Marinduque Mainland from Tres Reyes Islands

Marinduque Mainland from Tres Reyes Islands
View of Marinduque Mainland from Tres Reyes Islands-Click on photo to link to Chateau Du Mer

WELCOME TO MY SITE AND HAVE A GOOD DAY

If this is your first time in this site, welcome. It has been my dream that my province, Marinduque, Philippines becomes a world tourist destination not only during Easter Week but also whole year round. You can help me achieve my dream by telling your friends about this site. The photo above is your own private beach at The Chateau Du Mer Beach Resort. The sand is not as white as Boracay, but it is only a few steps from your front yard and away from the mayhem and crowds of Boracay. I have posted some of my favorite Filipino and American dishes and recipes on this site also. Some of the photos and videos on this site, I do not own. However, I have no intention on infringement of your copyrights. Cheers!

Thursday, September 23, 2010

The Filoli Mansion and Gardens of Woodside, California

The Sunken Garden

If you live in Northern California and you love gardens, the Filoli Mansion and Gardens will be worth a visit. I love specially the rose gardens and the antique furnitures inside the mansion. It is about 25 miles south of San Francisco. Here's a video for your enjoyment.


Filoli is a country house set in 16 acres (6.5 ha) of formal gardens surrounded by 654 acres (265 ha) estate, located in Woodside, California, about 25 miles (40 km) south of San Francisco, at the southern end of Crystal Springs Lake, on the eastern slope of the Santa Cruz Mountains.

Filoli was built between 1915 and 1917 for William Bowers Bourn II and his wife, Agnes Moody Bourn. The principal designer, San Francisco architect Willis Polk, used a free Georgian style that incorporated the tiled roofs characteristic of California.] Polk had previously designed Bourn's houses in Grass Valley and on Webster Street in San Francisco. Bruce Porter was commissioned to collaborate with the Bourns in planning the gardens, which were laid out 1917-1922.


Filoli served as one of the Bourns' residences from 1917 to 1936. Mr. Bourn was president of the Spring Valley Water Company, which owned Crystal Springs Lake and the surrounding area. The name of the estate is an acronym formed by combining the first two letters from the key words of William Bourn's credo: "Fight for a just cause; Love your fellow man; Live a good life."

Following the deaths of William and Agnes Bourn in 1936, the estate was sold to Mr. and Mrs. William P. Roth, owners of the Matson Navigation Company, in 1937. The Roth family built Filoli's botanic gardens. In 1975, Mrs. Roth donated the estate in its entirety to the National Trust for Historic Preservation.

The 16 acres (6.5 ha) of gardens are structured as a series of garden spaces that open one from another, providing long axial views, in which profuse naturalized plantings of hardy and annual plants contrast with lawns, paving, formal reflecting pools, framed in walls and clipped hedging (illustration, right) and punctuated by many narrowly columnar Irish yews, originally grown on the estate from cuttings. Filoli is an outstanding example of the Anglo-American gardening style that was pioneered at the end of the nineteenth century by Edwin Lutyens and Gertrude Jekyll in British gardens and exemplified in the U.S. by designs of Charles A. Platt and Beatrix Farrand.

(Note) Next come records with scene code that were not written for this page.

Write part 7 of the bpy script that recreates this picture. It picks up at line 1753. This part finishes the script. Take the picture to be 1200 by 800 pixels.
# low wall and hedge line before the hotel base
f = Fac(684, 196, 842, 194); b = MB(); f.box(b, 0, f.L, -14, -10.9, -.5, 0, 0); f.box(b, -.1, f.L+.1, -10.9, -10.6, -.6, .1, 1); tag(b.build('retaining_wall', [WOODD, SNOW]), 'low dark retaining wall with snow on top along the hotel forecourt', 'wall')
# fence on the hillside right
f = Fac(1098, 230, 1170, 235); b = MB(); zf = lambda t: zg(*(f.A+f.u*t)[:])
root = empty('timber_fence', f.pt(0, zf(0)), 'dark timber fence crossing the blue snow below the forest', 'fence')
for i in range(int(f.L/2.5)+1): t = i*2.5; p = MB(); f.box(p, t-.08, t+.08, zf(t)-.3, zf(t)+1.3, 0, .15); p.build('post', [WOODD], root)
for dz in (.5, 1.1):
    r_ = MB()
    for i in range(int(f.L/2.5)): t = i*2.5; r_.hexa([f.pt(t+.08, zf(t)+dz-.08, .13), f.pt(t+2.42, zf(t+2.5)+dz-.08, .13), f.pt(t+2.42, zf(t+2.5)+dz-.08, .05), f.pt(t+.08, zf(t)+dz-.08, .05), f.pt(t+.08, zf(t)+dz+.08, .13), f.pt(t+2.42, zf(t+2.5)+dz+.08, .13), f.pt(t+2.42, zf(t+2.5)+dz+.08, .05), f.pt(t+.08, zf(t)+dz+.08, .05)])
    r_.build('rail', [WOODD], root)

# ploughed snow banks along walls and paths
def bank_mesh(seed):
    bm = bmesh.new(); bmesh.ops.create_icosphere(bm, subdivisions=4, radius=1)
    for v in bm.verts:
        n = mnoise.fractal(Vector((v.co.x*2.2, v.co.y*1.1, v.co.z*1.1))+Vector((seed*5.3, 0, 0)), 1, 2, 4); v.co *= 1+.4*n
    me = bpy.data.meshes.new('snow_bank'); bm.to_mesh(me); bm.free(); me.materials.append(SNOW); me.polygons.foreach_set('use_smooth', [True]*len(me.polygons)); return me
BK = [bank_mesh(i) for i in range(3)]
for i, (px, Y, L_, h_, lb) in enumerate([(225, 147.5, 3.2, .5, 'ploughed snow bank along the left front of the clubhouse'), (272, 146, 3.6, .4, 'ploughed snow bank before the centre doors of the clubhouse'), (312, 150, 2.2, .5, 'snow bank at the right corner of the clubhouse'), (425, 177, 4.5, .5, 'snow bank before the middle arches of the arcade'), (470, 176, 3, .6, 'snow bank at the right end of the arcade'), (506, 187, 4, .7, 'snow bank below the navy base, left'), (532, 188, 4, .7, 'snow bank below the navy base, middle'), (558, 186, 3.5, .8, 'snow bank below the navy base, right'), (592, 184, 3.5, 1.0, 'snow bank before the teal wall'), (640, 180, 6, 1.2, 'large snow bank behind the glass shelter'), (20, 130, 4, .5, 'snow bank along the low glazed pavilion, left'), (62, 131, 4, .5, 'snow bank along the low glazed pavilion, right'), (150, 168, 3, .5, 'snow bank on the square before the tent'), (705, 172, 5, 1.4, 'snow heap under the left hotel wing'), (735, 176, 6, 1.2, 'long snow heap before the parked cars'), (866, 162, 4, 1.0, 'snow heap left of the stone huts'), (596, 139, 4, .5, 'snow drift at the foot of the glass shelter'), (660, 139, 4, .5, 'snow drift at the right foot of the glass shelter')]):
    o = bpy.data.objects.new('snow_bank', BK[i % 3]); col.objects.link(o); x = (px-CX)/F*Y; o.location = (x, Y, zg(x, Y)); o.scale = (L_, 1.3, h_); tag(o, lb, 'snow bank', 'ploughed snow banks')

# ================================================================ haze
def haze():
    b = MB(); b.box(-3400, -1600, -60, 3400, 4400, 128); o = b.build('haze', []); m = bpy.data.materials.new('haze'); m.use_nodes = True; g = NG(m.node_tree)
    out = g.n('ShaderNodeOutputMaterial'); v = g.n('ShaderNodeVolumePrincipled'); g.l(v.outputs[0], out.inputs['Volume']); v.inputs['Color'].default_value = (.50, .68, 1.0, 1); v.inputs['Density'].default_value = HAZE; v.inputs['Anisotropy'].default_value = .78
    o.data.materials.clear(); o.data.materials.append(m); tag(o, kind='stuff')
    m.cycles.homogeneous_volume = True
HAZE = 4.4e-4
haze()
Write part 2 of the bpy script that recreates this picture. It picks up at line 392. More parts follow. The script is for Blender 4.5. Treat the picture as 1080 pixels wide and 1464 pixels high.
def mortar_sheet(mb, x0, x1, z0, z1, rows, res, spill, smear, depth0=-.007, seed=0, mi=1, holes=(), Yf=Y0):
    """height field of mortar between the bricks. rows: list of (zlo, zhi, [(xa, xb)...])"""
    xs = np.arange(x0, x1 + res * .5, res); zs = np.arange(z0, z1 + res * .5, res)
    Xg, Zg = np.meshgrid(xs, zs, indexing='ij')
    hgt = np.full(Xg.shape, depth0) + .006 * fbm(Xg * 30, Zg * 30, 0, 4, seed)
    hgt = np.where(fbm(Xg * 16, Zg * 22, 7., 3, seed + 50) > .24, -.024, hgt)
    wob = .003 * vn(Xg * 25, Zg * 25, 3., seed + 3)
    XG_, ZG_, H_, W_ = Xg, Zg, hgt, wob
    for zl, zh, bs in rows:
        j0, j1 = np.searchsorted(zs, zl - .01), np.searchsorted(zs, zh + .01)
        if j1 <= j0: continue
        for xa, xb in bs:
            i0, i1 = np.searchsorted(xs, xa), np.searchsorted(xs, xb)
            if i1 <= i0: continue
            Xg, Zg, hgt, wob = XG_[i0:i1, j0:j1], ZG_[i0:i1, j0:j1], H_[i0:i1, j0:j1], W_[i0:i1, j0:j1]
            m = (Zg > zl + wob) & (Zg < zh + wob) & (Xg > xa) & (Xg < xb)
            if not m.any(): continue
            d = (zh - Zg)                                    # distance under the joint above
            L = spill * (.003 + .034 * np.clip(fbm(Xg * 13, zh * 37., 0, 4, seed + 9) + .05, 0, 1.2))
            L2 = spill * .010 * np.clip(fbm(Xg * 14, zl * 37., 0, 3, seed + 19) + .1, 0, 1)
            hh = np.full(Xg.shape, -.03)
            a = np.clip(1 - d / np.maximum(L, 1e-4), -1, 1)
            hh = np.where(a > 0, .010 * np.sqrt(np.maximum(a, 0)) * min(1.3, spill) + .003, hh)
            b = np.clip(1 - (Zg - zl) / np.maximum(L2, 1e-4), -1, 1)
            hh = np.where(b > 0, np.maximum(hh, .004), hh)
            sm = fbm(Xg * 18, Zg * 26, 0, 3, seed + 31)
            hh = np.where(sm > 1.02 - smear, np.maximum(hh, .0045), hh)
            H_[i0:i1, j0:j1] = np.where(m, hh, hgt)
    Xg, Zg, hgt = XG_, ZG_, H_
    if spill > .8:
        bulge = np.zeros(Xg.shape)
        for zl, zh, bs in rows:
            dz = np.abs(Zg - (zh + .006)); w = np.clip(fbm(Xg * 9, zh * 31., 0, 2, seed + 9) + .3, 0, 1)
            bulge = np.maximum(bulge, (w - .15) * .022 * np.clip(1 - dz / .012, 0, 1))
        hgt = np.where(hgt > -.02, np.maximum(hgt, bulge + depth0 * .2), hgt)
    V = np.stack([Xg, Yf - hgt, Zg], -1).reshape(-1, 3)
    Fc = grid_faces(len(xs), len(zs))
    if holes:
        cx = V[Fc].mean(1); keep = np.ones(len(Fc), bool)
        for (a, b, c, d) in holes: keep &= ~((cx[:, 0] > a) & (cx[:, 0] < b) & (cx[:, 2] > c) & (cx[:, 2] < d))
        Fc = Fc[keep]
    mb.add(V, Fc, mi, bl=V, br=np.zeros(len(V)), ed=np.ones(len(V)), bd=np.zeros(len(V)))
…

Today, Filoli is open for public tours. Attractions include self-guided tours, guided tours, and nature hikes. The formal gardens include several areas, including the Wedding Place, especially designed for Berenice Roth's wedding. Lurline and Berenice both had their wedding receptions at Filoli, but Berenice's wedding is the only one that has ever taken place at Filoli. The largest gardens are working gardens for the production of cut flowers for the mansion and for the growing of some vegetables.

Filoli has served as the set for many Hollywood movies. Most famously, it is the mansion seen from the air in the opening credits of the television series Dynasty. The mansion's plush interiors were also featured in the first episodes of the series but were subsequently replicated on sound stages at the Fox Studios, Century City. However the entire mansion served as the setting for the 2006 CBS Television special Dynasty Reunion.

Among the many striking mature trees on the grounds are a row of immense Italian Stone Pines and scattered specimen native Coast Live Oaks over 250 years in age, the latter of which are the backdrop for Warren Beatty's outdoor scenes in Heaven Can Wait. The Filoli estate recently went through extensive rehabilitation and a new visitor center and café were built. San Francisco architecture firm, Architectural Resources Group designed the new visitor and education center as well as oversaw seismic strengthening of the historic main house. The new facility includes a 255 seat assembly room, main lobby orientation room, a café, offices and a catering kitchen.

Filoli was featured in Bob Vila's A&E Network production, Guide to Historic Homes of America, as well as in a November 1996 segment of A&E's America's Castles: Garden Estates, the latter being shown continuously at the visitor center.